#### Request:
Please quote the material exactly, every line of it.

═══

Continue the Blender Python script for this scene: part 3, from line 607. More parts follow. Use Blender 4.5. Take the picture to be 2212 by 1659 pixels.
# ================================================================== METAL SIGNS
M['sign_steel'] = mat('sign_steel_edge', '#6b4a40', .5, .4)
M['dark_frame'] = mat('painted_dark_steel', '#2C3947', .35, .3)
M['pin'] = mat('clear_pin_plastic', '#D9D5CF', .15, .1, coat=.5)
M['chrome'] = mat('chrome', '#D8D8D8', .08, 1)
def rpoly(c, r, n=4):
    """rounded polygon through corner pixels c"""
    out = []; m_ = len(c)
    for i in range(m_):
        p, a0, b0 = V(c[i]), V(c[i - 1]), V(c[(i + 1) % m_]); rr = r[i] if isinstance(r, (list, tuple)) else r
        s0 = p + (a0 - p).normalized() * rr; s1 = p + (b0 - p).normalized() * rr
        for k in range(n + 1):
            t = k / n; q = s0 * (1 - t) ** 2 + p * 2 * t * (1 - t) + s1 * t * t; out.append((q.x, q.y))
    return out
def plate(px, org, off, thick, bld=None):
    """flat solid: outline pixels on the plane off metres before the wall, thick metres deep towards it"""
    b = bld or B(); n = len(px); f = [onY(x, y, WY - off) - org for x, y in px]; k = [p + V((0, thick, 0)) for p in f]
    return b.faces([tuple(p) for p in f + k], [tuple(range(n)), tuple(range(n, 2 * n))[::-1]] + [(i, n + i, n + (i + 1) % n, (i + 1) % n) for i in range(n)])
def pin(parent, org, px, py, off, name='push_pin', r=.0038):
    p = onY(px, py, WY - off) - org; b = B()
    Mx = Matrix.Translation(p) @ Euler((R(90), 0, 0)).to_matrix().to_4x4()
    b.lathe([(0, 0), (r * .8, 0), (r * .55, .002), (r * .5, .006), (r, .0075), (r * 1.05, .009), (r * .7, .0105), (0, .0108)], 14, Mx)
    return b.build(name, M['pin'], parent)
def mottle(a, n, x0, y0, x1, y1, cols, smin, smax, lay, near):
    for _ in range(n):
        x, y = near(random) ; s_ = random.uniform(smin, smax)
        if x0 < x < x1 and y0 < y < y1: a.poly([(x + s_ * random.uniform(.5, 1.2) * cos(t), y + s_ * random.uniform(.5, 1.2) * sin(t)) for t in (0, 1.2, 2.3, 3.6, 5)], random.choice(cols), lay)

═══

#### Worked answer:
Continue the Blender Python script for this scene: part 3, from line 607. More parts follow. Use Blender 4.5. Take the picture to be 2212 by 1659 pixels.
# ================================================================== METAL SIGNS
M['sign_steel'] = mat('sign_steel_edge', '#6b4a40', .5, .4)
M['dark_frame'] = mat('painted_dark_steel', '#2C3947', .35, .3)
M['pin'] = mat('clear_pin_plastic', '#D9D5CF', .15, .1, coat=.5)
M['chrome'] = mat('chrome', '#D8D8D8', .08, 1)
def rpoly(c, r, n=4):
    """rounded polygon through corner pixels c"""
    out = []; m_ = len(c)
    for i in range(m_):
        p, a0, b0 = V(c[i]), V(c[i - 1]), V(c[(i + 1) % m_]); rr = r[i] if isinstance(r, (list, tuple)) else r
        s0 = p + (a0 - p).normalized() * rr; s1 = p + (b0 - p).normalized() * rr
        for k in range(n + 1):
            t = k / n; q = s0 * (1 - t) ** 2 + p * 2 * t * (1 - t) + s1 * t * t; out.append((q.x, q.y))
    return out
def plate(px, org, off, thick, bld=None):
    """flat solid: outline pixels on the plane off metres before the wall, thick metres deep towards it"""
    b = bld or B(); n = len(px); f = [onY(x, y, WY - off) - org for x, y in px]; k = [p + V((0, thick, 0)) for p in f]
    return b.faces([tuple(p) for p in f + k], [tuple(range(n)), tuple(range(n, 2 * n))[::-1]] + [(i, n + i, n + (i + 1) % n, (i + 1) % n) for i in range(n)])
def pin(parent, org, px, py, off, name='push_pin', r=.0038):
    p = onY(px, py, WY - off) - org; b = B()
    Mx = Matrix.Translation(p) @ Euler((R(90), 0, 0)).to_matrix().to_4x4()
    b.lathe([(0, 0), (r * .8, 0), (r * .55, .002), (r * .5, .006), (r, .0075), (r * 1.05, .009), (r * .7, .0105), (0, .0108)], 14, Mx)
    return b.build(name, M['pin'], parent)
def mottle(a, n, x0, y0, x1, y1, cols, smin, smax, lay, near):
    for _ in range(n):
        x, y = near(random) ; s_ = random.uniform(smin, smax)
        if x0 < x < x1 and y0 < y < y1: a.poly([(x + s_ * random.uniform(.5, 1.2) * cos(t), y + s_ * random.uniform(.5, 1.2) * sin(t)) for t in (0, 1.2, 2.3, 3.6, 5)], random.choice(cols), lay)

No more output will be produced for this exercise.